What you have to do
Reproduce all of the data exactly.

Source excerpt
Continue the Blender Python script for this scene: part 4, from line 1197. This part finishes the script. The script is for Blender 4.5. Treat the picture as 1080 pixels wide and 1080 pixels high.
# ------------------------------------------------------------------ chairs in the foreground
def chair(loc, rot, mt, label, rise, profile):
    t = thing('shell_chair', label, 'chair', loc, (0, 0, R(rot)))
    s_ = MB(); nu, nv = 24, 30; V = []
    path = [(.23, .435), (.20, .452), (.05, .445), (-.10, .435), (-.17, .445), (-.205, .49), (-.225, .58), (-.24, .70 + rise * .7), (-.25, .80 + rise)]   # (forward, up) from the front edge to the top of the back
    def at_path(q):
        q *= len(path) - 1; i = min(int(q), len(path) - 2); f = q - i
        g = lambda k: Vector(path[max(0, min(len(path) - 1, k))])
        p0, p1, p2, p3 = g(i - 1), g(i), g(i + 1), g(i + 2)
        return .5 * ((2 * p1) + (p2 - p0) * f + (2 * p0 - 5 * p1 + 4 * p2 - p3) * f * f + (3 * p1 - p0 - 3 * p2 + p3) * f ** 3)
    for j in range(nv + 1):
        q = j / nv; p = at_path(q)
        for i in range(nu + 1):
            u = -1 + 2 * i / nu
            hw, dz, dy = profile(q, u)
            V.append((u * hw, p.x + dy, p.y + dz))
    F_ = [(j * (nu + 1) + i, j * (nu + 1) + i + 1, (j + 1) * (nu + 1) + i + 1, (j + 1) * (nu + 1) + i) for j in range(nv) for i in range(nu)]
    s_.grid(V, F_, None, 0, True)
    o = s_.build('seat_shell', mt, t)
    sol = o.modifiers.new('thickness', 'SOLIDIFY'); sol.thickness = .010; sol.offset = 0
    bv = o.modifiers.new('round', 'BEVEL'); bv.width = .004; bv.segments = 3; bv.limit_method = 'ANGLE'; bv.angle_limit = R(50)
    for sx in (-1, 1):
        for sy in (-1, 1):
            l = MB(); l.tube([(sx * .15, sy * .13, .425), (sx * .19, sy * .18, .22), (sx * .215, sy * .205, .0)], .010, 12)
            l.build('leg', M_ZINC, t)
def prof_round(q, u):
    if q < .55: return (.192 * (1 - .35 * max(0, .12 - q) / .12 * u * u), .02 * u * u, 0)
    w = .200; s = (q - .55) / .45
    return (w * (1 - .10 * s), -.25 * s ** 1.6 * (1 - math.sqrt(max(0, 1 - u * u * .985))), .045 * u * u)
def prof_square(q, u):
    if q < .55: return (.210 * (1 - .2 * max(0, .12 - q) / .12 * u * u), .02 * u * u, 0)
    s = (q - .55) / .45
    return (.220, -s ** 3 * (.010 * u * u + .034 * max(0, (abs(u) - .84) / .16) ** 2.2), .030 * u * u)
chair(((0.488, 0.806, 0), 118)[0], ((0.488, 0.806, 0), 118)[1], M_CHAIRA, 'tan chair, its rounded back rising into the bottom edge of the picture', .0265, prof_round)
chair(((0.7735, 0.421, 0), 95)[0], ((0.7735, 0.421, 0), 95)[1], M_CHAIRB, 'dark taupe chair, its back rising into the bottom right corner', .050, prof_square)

Correct output
Continue the Blender Python script for this scene: part 4, from line 1197. This part finishes the script. The script is for Blender 4.5. Treat the picture as 1080 pixels wide and 1080 pixels high.
# ------------------------------------------------------------------ chairs in the foreground
def chair(loc, rot, mt, label, rise, profile):
    t = thing('shell_chair', label, 'chair', loc, (0, 0, R(rot)))
    s_ = MB(); nu, nv = 24, 30; V = []
    path = [(.23, .435), (.20, .452), (.05, .445), (-.10, .435), (-.17, .445), (-.205, .49), (-.225, .58), (-.24, .70 + rise * .7), (-.25, .80 + rise)]   # (forward, up) from the front edge to the top of the back
    def at_path(q):
        q *= len(path) - 1; i = min(int(q), len(path) - 2); f = q - i
        g = lambda k: Vector(path[max(0, min(len(path) - 1, k))])
        p0, p1, p2, p3 = g(i - 1), g(i), g(i + 1), g(i + 2)
        return .5 * ((2 * p1) + (p2 - p0) * f + (2 * p0 - 5 * p1 + 4 * p2 - p3) * f * f + (3 * p1 - p0 - 3 * p2 + p3) * f ** 3)
    for j in range(nv + 1):
        q = j / nv; p = at_path(q)
        for i in range(nu + 1):
            u = -1 + 2 * i / nu
            hw, dz, dy = profile(q, u)
            V.append((u * hw, p.x + dy, p.y + dz))
    F_ = [(j * (nu + 1) + i, j * (nu + 1) + i + 1, (j + 1) * (nu + 1) + i + 1, (j + 1) * (nu + 1) + i) for j in range(nv) for i in range(nu)]
    s_.grid(V, F_, None, 0, True)
    o = s_.build('seat_shell', mt, t)
    sol = o.modifiers.new('thickness', 'SOLIDIFY'); sol.thickness = .010; sol.offset = 0
    bv = o.modifiers.new('round', 'BEVEL'); bv.width = .004; bv.segments = 3; bv.limit_method = 'ANGLE'; bv.angle_limit = R(50)
    for sx in (-1, 1):
        for sy in (-1, 1):
            l = MB(); l.tube([(sx * .15, sy * .13, .425), (sx * .19, sy * .18, .22), (sx * .215, sy * .205, .0)], .010, 12)
            l.build('leg', M_ZINC, t)
def prof_round(q, u):
    if q < .55: return (.192 * (1 - .35 * max(0, .12 - q) / .12 * u * u), .02 * u * u, 0)
    w = .200; s = (q - .55) / .45
    return (w * (1 - .10 * s), -.25 * s ** 1.6 * (1 - math.sqrt(max(0, 1 - u * u * .985))), .045 * u * u)
def prof_square(q, u):
    if q < .55: return (.210 * (1 - .2 * max(0, .12 - q) / .12 * u * u), .02 * u * u, 0)
    s = (q - .55) / .45
    return (.220, -s ** 3 * (.010 * u * u + .034 * max(0, (abs(u) - .84) / .16) ** 2.2), .030 * u * u)
chair(((0.488, 0.806, 0), 118)[0], ((0.488, 0.806, 0), 118)[1], M_CHAIRA, 'tan chair, its rounded back rising into the bottom edge of the picture', .0265, prof_round)
chair(((0.7735, 0.421, 0), 95)[0], ((0.7735, 0.421, 0), 95)[1], M_CHAIRB, 'dark taupe chair, its back rising into the bottom right corner', .050, prof_square)